Write the lines out again, from the top of the material to the line containing "polo_logo(p, info())", pictures excluded.

Available data »
/---
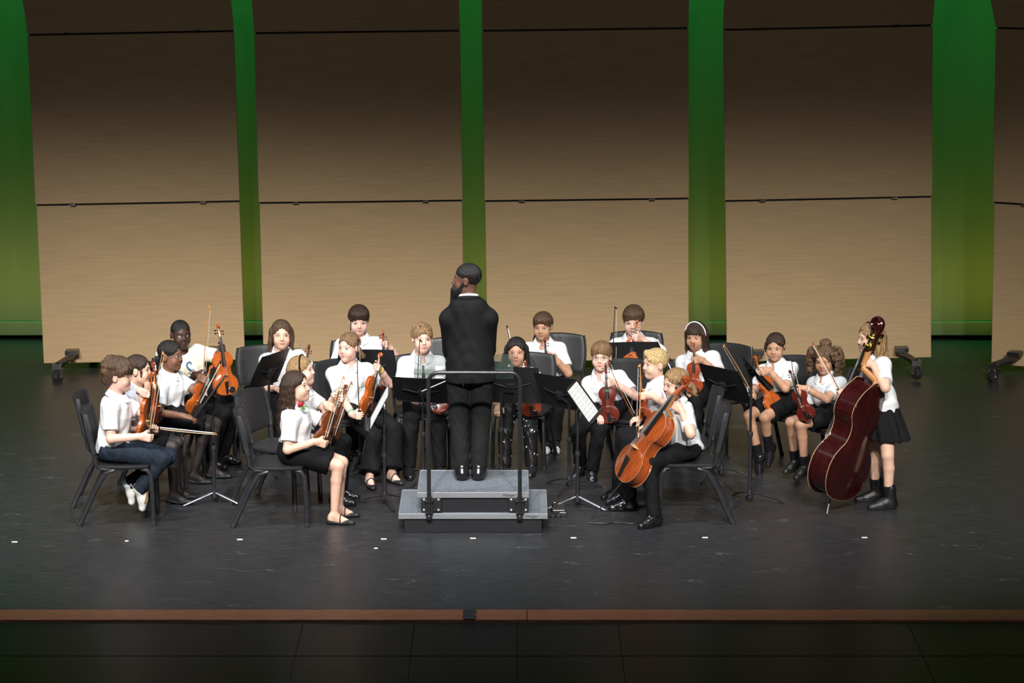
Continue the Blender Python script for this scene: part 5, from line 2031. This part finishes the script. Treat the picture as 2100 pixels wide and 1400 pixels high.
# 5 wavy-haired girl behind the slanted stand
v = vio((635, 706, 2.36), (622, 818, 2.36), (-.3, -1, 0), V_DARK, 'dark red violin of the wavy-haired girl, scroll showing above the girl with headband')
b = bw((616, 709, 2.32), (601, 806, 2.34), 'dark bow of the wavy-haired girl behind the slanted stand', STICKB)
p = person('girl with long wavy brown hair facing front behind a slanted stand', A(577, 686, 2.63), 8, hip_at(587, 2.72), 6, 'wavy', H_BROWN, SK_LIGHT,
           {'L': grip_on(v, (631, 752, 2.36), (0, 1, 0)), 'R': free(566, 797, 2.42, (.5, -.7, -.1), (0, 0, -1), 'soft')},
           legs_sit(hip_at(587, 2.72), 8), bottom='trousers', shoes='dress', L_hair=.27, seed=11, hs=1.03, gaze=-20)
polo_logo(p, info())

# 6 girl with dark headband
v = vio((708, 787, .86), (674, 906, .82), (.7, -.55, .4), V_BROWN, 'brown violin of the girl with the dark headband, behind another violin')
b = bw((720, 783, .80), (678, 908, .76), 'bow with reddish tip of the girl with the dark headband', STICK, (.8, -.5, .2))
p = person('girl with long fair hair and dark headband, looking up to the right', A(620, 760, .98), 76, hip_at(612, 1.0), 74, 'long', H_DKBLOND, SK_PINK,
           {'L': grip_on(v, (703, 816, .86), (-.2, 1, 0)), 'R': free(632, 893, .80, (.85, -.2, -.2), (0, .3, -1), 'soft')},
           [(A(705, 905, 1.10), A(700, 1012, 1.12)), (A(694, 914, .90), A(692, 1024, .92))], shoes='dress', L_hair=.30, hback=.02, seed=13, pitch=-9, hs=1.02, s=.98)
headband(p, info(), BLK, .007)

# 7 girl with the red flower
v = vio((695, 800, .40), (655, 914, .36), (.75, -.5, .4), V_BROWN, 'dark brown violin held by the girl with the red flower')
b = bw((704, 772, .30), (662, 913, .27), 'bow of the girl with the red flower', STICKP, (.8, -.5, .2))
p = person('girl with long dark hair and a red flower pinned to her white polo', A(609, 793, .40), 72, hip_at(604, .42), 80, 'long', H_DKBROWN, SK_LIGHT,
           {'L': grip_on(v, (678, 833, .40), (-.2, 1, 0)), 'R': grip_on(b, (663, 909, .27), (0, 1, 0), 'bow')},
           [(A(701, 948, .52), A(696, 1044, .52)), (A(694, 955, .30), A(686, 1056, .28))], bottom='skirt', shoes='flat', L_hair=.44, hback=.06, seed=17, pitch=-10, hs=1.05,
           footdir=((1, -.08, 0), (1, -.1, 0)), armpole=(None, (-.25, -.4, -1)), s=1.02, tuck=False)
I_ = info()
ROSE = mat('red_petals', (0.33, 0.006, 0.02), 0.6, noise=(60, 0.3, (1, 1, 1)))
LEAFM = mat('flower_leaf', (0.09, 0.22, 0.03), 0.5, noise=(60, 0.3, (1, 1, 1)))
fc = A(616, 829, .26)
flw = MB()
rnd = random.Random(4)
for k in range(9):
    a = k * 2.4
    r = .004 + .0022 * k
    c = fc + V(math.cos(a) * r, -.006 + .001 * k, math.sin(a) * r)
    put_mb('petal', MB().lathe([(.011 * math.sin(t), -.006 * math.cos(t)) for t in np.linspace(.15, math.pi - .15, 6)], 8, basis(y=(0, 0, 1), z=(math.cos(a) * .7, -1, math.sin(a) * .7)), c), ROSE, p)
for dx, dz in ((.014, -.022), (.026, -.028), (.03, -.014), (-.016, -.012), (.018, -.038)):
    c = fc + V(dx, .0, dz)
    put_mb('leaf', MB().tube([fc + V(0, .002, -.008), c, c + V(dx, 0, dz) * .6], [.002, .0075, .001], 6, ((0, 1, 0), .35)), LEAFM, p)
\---
Answer for this exercise »
Continue the Blender Python script for this scene: part 5, from line 2031. This part finishes the script. Treat the picture as 2100 pixels wide and 1400 pixels high.
# 5 wavy-haired girl behind the slanted stand
v = vio((635, 706, 2.36), (622, 818, 2.36), (-.3, -1, 0), V_DARK, 'dark red violin of the wavy-haired girl, scroll showing above the girl with headband')
b = bw((616, 709, 2.32), (601, 806, 2.34), 'dark bow of the wavy-haired girl behind the slanted stand', STICKB)
p = person('girl with long wavy brown hair facing front behind a slanted stand', A(577, 686, 2.63), 8, hip_at(587, 2.72), 6, 'wavy', H_BROWN, SK_LIGHT,
           {'L': grip_on(v, (631, 752, 2.36), (0, 1, 0)), 'R': free(566, 797, 2.42, (.5, -.7, -.1), (0, 0, -1), 'soft')},
           legs_sit(hip_at(587, 2.72), 8), bottom='trousers', shoes='dress', L_hair=.27, seed=11, hs=1.03, gaze=-20)
polo_logo(p, info())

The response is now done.